Your pal the Rake already spent a tweet on this, but it really deserves a re-posting here as I reboot the franchise. Here are two of my favorite things, Harold Bloom and Cormac McCarthy:
AVC: You placed Blood Meridian not only firmly in the Western canon, but in your own “canon of the American Sublime.” Have there been any books since that time that you’d consider to be part of that canon?
HB: Well, we have four living writers in America who have, in one way or another, touched what I would call the sublime. They are McCarthy, of course, with Blood Meridian; Philip Roth, particularly with two extraordinary novels, the very savage Sabbath’s Theater and American Pastoral, which I mentioned before; Don DeLillo’s Underworld, which is a little long for what it does but nevertheless is the culmination of what Don can do; and, of course, the mysterious figure of Mr. Pynchon. I don’t know what I would choose if I had to select a single work of sublime fiction from the last century, it probably would not be something by Roth or McCarthy; it would probably be Mason & Dixon, if it were a full-scale book, or if it were a short novel it would probably be The Crying Of Lot 49. Pynchon has the same relation to fiction, I think, that my friend John Ashbery has to poetry: he is beyond compare.
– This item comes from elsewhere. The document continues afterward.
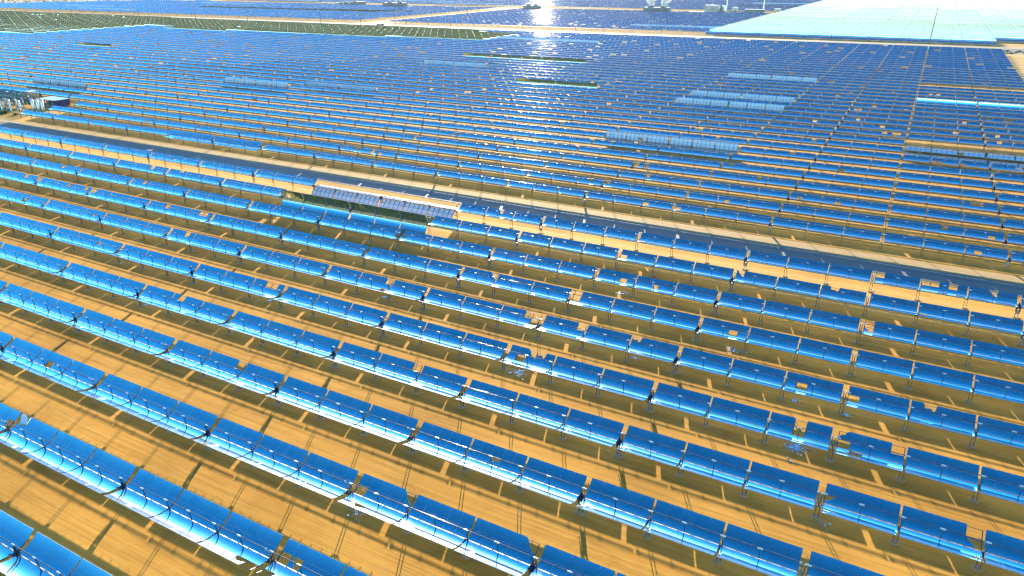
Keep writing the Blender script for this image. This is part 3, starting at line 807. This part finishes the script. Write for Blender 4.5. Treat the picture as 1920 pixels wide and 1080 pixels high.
# two parked vehicles on the cross lane
for u, v, lb in ((709, 47.6, 'dark pickup parked left on the pale cross lane'), (716, 48, 'dark van parked right on the pale cross lane')):
    g = ground(u, v); t = thing('parked_van' if 'van' in lb else 'pickup_truck', lb, 'vehicle', (g.x, g.y, 0), 1.2)
    b = MB(); b.box((0, 0, .85), (2.5, .95, .4)); part('body', b, [M_STEEL], t)
    b = MB(); b.box((.5, 0, 1.6), (1.2 if 'pick' in lb else 1.8, .85, .4)); part('cab', b, [M_STEEL], t)
    for sx2 in (-1.6, 1.6):
        for sy2 in (-.9, .9):
            b = MB(); b.tube([(0, -.12, 0), (0, .12, 0)], .42, 12); part('wheel', b, [M_TUBE], t, (sx2, sy2, .42))

# ------------------------------------------------------------------ power blocks on the far service lane
def steam(u, v, x, y, z, wd, ht, seed, lean=.25, label=''):
    r_ = random.Random(seed); bm_v, bm_f = [], []
    import bmesh
    bm = bmesh.new()
    n = 26
    for i in range(n):
        t = i / (n - 1); r = wd * (.55 + .5 * t) * r_.uniform(.55, .9)
        c = Vector((x + lean * ht * t + r_.uniform(-.4, .4) * wd, y + r_.uniform(-.4, .4) * wd, z + ht * t))
        mt_ = Matrix.Translation(c) @ Matrix.Diagonal((r, r, r * .9, 1))
        bmesh.ops.create_icosphere(bm, subdivisions=2, radius=1, matrix=mt_)
    for v_ in bm.verts: v_.co += Vector((r_.gauss(0, .12), r_.gauss(0, .12), r_.gauss(0, .12))) * wd * .25
    me = bpy.data.meshes.new('steam_plume'); bm.to_mesh(me); bm.free(); me.materials.append(M_STEAM)
    for p_ in me.polygons: p_.use_smooth = True
    o = obj('steam_plume', me); tag(o, label, 'steam', 'steam plumes over the far cooling towers')
def cooling_tower(u, v, w, h, label, ncell):
    g = ground(u, v); t = thing('cooling_tower', label, 'cooling tower', (g.x, g.y, 0), 0, 'cooling towers on the far service lane')
    b = MB(); b.box((0, 0, h * .5), (w / 2, 6, h * .5)); part('casing', b, [M_TEAL], t)
    b = MB()
    for k in range(9):
        b.box((-w / 2 + w * (k + .5) / 9, -6.15, h * .35), (w / 22, .12, h * .28))
    part('louvre', b, [M_STEEL], t)
    for k in range(ncell):
        x = -w / 2 + w * (k + .5) / ncell; b = MB()
        b.tube([(x, 0, h), (x, 0, h + 1.2), (x, 0, h + 2.6)], 3, 18, 0, True, [min(4.6, w / ncell * .44), min(4.0, w / ncell * .4), min(4.3, w / ncell * .43)]); part('fan_stack', b, [M_TEAL], t)
    return g
g = cooling_tower(1231, 26, 38, 9, 'dark teal cooling tower under two bright steam plumes, right of the glare', 2)
steam(0, 0, g.x - 10, g.y, 13, 8.5, 30, 1, .35, 'left one of the paired white steam plumes')
steam(0, 0, g.x + 10, g.y, 13, 8.5, 30, 2, .4, 'right one of the paired white steam plumes')
g = cooling_tower(741, 15.5, 44, 9, 'dark teal cooling tower with one square steam puff, left of the glare', 2)
steam(0, 0, g.x + 8, g.y, 13, 8, 18, 3, .05, 'single white steam plume left of the glare')
g = cooling_tower(998, 21.5, 26, 9, 'dark teal cooling tower just left of the sun glare', 2)
g = cooling_tower(655, 12, 60, 6, 'low dark cooling tower among sheds at far upper left', 4)
steam(0, 0, g.x + 12, g.y, 8, 3.5, 9, 4, .8, 'small wisp of steam over the low dark tower')
def block(u, v, lx, ly, h, m_, name, label, cat, extra=None):
    g = ground(u, v); t = thing(name, label, cat, (g.x, g.y, 0))
    b = MB(); b.box((0, 0, h / 2), (lx / 2, ly / 2, h / 2)); part('wall', b, [m_], t)
    b = MB(); b.box((0, 0, h + .2), (lx / 2 + .4, ly / 2 + .4, .2)); part('roof', b, [M_ROOF if extra is None else extra], t)
    b = MB(); b.box((-lx * .2, -ly / 2 - .06, 1.5), (1.4, .06, 1.5)); part('door', b, [M_STEEL], t)
    for k in range(3):
        b = MB(); b.box((lx * (.05 + .13 * k), -ly / 2 - .06, h * .6), (lx * .04, .06, .7)); part('window', b, [M_TUBE], t)
    return t
block(1333, 27.5, 17, 12, 12.5, M_BEIGE, 'turbine_hall', 'tallest grey hall of the right power block', 'industrial building')
block(1306, 27, 20, 9, 3.6, M_TEAL, 'warehouse', 'long low hall with bright white roof left of the grey hall', 'industrial building', M_WHITE)
block(1377, 27.5, 7, 6, 9.5, M_CREAM, 'boiler_house', 'narrow beige tower house in the right power block', 'industrial building')
block(1414, 28.5, 26, 9, 7.5, M_TEAL, 'pump_hall', 'dark low hall between the two pale masts', 'industrial building')
block(1457, 26, 8, 8, 7, M_CREAM, 'guard_house', 'small pale building beside the corner of the pale field', 'industrial building')
block(634, 12.5, 12, 8, 6.5, M_BEIGE, 'warehouse', 'pale shed in the far upper left plant', 'industrial building')
block(676, 12, 18, 9, 8, M_TEAL, 'turbine_hall', 'dark hall right of the pale shed in the far left plant', 'industrial building')
block(610, 11, 5, 7, 5, M_BEIGE, 'guard_house', 'little pale hut at the left end of the far plant', 'industrial building')
for i, (u, v, r, h, m_, lb) in enumerate([(1344, 27, 3.2, 11, M_VESS, 'bright silver tank beside the tallest grey hall'), (1351, 27, 2.6, 9, M_TEAL, 'dark tank beside the bright silver tank'),
        (1357, 27, 2.8, 11.5, M_VESS, 'silver tank just left of the first pale mast'), (1392, 28, 2.2, 5, M_BEIGE, 'small beige tank in the middle of the right block'),
        (1399, 28, 1.6, 7, M_BEIGE, 'slim beige tank right of the small one'), (645, 12, 3, 4.5, M_VESS, 'low pale tank in the far left plant'), (1258, 26, 2.6, 4.5, M_CREAM, 'cream tank right of the twin plume tower'),
        (1268, 26.3, 2.2, 3.8, M_CREAM, 'smaller cream tank right of the cream tank'), (1280, 26.5, 2.4, 3, M_TEAL, 'low dark tank on the tan lane')]):
    g = ground(u, v); t = thing('storage_tank', lb, 'tank', (g.x, g.y, 0), 0, 'tanks of the far power blocks')
    b = MB(); cyl(b, (0, 0, 0), r, h); part('shell', b, [m_], t)
    b = MB(); b.tube([(0, 0, h), (0, 0, h + r * .25), (0, 0, h + r * .35)], r, 14, 0, True, [r * 1.02, r * .6, r * .1]); part('lid', b, [m_], t)
for u, v, h, lb in ((1361, 28.3, 33, 'tall pale mast left in the right power block'), (1430, 29, 33, 'tall pale mast right in the right power block')):
    g = ground(u, v); t = thing('exhaust_mast', lb, 'mast', (g.x, g.y, 0))
    b = MB(); b.tube([(0, 0, 0), (0, 0, h)], .8, 10, 0, True, [.95, .6]); part('shaft', b, [M_VESS], t)
    b = MB(); b.box((0, 0, 2), (1.8, 1.8, 2)); part('base', b, [M_CREAM], t)
    b = MB(); b.tube([(0, 0, h * .6), (0, 0, h * .6 + .4)], 1.3, 10); part('platform', b, [M_STEEL], t)
g = ground(1375, 28.2); t = thing('pipe_rack', 'long brownish pipe rack across the right power block', 'pipe rack', (g.x, g.y, 0))
for k in range(24):
    b = MB(); b.box((0, 0, 2.2), (.2, 1.6, 2.2)); part('rack_post', b, [M_CREAM], t, (-38 + k * 3.2, 0, 0))
for z in (3.2, 4.4, 5.0):
    b = MB(); b.tube([(-38, 0, z), (37, 0, z)], .45, 6); part('pipe', b, [M_GREEN], t)

# ------------------------------------------------------------------ dusty air over the desert
hz = bpy.data.materials.new('dusty_air'); hz.use_nodes = True; ht = hz.node_tree; ht.nodes.clear()
pv = ht.nodes.new('ShaderNodeVolumePrincipled'); pv.inputs['Color'].default_value = (0.88, 0.92, 1.0, 1)
pv.inputs['Density'].default_value = 0.000015; pv.inputs['Anisotropy'].default_value = 0.45
ho = ht.nodes.new('ShaderNodeOutputMaterial'); ht.links.new(pv.outputs[0], ho.inputs['Volume'])
b = MB(); b.box((-2000, 11500, 31.5), (14050, 14550, 32.5))
tag(obj('haze', b.mesh('haze', [hz])), kind='stuff')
AVC: Blood Meridian is a book that’s filled with all sorts of religious symbolism and mysticism, but it’s often difficult to discern its exact attitude towards religion.
HB: The citations and references to the work of Jacob Böhme, who is, after all, a very specific type of Kabbalistic Gnostic… I think you would have to say that they’re something of an evasion of the themes in Blood Meridian. McCarthy knows exactly what Gnosticism is, and he could have made Judge Holden into an explicitly Gnostic figure if he’d wanted to. He wants to keep Judge Holden completely inexplicable. Saying that he is a sort of Gnostic demiurge is too facile for McCarthy’s portrayal of him.
AVC: You’ve been extremely critical of the politicization of teaching literature…
HB: Critical, young man, is hardly the word. I stand against it like Jeremiah prophesying in Jerusalem. It has destroyed most of university culture. The teaching of high literature now hardly exists in the United States. The academy is in ruins, and they’ve destroyed themselves.
Try saying that last bit in your best Howard-Cosell-in-high-dudgeon voice. Works like a charm, doesn't it?
It makes perfect sense, though: Both classic bloviators, with one foot (at least) firmly planted in the tradition of the Great American Huckster.